Should the alarm bells begin sounding for traders looking for signs of the health of the economy, the coming week will bring larger indicators as to how President Trump’s tariffs are already be causing tension. A fresh bout of jobs data kicked off this past Friday’s trading, in which investors saw nonfarm payrolls bring in a lower-than-expected 143,000 jobs in January.
While the sticker shock of Trump’s tariff announcements had started to wear off, stocks looked resilient for the first few weeks. However, on Friday the University of Michigan’s consumer sentiment survey for February whiffed badly on estimates, with polled participants anticipating a one-year inflation rate of 4.3% -- what would be its highest level since November 2023.
Despite an open in the black, stocks quickly sold off, as the survey added to the gloom and doom slowly permeating Wall Street. Driving this sentiment home was the most recent American Association of Individual Investor (AAII) survey, which showed the largest bear reading since November 2023, ranking in the 90th percentile of its all-time range.
The upcoming week will be flooded with highly anticipated economic reports, most notably the Consumer Price Index (CPI) for January, which is scheduled to release at 8:30 AM E.T. on Wednesday, February 12. Core CPI is one of the Fed’s preferred inflation gauges, and last month’s reading of the annual rate was 3.2%, slightly better than the anticipated 3.3%. While levels have yet to see a drastic decrease, an acceleration has also been avoided of late.
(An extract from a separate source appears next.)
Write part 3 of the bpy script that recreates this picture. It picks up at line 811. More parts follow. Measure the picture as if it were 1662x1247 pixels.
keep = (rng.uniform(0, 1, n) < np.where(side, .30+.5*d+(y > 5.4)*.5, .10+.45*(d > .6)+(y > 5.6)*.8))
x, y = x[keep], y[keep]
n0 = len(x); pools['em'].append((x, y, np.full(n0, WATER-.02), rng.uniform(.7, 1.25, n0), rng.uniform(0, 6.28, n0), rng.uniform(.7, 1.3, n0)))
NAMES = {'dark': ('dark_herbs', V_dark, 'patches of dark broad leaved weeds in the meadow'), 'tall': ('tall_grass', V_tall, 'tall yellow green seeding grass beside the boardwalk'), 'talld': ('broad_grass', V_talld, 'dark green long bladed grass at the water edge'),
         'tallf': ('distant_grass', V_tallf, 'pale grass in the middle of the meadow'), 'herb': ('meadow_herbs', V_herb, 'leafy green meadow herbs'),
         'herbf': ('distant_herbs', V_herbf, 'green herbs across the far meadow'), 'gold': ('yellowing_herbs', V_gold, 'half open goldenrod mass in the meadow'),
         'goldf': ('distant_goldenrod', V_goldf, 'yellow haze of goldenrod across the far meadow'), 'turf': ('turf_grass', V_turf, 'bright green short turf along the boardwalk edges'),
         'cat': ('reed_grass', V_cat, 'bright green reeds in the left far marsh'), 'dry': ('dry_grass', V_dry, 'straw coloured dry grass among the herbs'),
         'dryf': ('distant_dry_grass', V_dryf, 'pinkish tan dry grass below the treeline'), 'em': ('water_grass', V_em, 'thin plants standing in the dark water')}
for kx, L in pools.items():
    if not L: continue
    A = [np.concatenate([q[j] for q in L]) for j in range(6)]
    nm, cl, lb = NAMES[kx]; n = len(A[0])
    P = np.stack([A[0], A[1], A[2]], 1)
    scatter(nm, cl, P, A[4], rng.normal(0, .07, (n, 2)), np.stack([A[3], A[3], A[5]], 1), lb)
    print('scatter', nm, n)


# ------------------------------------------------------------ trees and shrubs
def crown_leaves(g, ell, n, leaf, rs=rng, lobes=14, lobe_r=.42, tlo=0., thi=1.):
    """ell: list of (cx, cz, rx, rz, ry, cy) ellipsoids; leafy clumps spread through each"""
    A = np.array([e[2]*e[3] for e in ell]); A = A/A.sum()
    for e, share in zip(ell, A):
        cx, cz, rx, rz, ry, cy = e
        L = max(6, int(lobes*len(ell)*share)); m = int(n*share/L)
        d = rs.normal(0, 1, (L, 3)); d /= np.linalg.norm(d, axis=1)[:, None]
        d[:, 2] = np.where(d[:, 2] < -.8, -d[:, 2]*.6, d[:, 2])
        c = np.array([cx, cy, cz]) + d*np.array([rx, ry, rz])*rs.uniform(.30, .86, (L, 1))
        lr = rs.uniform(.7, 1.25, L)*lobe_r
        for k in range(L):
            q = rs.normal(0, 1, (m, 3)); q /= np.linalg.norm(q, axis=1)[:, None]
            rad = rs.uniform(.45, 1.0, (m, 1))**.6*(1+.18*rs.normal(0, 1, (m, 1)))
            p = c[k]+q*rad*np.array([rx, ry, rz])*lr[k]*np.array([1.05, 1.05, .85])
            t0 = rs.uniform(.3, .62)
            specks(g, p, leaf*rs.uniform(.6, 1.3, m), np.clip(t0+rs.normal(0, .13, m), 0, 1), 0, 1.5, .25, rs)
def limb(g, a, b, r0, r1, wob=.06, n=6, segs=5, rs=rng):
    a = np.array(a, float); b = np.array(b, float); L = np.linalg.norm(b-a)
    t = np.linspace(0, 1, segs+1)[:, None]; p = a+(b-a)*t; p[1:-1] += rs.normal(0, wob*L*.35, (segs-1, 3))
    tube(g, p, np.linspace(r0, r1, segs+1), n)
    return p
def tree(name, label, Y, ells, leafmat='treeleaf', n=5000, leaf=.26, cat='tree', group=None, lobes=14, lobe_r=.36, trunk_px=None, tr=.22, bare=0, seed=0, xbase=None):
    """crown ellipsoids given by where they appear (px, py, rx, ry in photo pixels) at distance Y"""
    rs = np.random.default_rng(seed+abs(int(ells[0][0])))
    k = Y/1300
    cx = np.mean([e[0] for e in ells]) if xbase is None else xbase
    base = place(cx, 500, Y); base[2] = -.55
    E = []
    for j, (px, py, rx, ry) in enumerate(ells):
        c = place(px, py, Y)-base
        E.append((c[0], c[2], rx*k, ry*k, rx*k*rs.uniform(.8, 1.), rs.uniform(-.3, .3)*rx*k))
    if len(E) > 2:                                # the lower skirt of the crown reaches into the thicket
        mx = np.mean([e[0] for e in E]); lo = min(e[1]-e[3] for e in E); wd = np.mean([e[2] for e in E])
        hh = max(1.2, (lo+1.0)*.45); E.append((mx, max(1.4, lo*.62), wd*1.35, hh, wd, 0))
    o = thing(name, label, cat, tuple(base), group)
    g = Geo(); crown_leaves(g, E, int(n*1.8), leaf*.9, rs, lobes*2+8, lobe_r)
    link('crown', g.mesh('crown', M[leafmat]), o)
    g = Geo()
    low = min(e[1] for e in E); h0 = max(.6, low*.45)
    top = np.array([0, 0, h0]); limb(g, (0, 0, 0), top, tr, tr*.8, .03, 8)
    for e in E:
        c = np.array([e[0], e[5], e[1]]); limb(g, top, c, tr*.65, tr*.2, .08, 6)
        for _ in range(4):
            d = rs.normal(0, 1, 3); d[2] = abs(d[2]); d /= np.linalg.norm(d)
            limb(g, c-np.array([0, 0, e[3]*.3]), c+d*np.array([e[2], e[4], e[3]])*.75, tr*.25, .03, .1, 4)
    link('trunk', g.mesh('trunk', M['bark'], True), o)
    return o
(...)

But how exactly has this increased uncertainty and worry surrounding the fate and repercussions of tariffs on near-term inflation affect the stock market? Directly following the Jan. 15 CPI report, the Dow Jones Industrial Average (DJI) clocked a 703-point win and the Nasdaq Composite (IXIC) soared 470 points higher. The S&P 500 Index (SPX) surged 100 points, while on the flip side we saw the 10-year Treasury yield plunge even further from its Jan. 13, 4.89% high down to a low of 4.63%. Rounding out the current week, the 10-year bond is sitting even lower, just shy of 4.5%.
Sticky inflation could send the Cboe Volatility Index (VIX) to the 20 mark, though as of Friday, the market’s "fear gauge" is sitting at 16.45, locking in its first win in five sessions. The mid-January post-CPI stock market surge unsurprisingly pummeled the VIX, the shedding more than 13.8% for the session. Should we expect a repeat this week?
To no great surprise, data from Schaeffer’s Quantitative Analyst Rocky White points to a historically negative response both on the day and following week for the VIX, after a CPI release. The tables below show both the VIX and S&P 500 returns over the next week after CPI release dates, then after other dates for comparison, looking at data since 2021.
As far as the VIX goes, it typically falls over the next week after the release. Since 2021, the median change in the VIX was -3.5% and it finished positive only 40% of the time. The SPX has slightly outperformed in the week after the CPI release, posting a median return of 0.4%, positive 60% of the time.
As for the day of a CPI release, the aforementioned data seems to only be exacerbated for the fear gauge. Since 2021, the VIX has tended to suffer a median change of -4.3%, positive only 27% of the time. On the other hand, the S&P 500 looks slightly less enthusiastic than its next week return, posting a median return of 0.3%, positive 58% of the time.
Investors should get used to murky market sentiment remains, at best. However, seasonality is on Wall Street’s side, and during a potentially low-volume environment, any enigmatic political and economic headlines can often be navigated smoothly.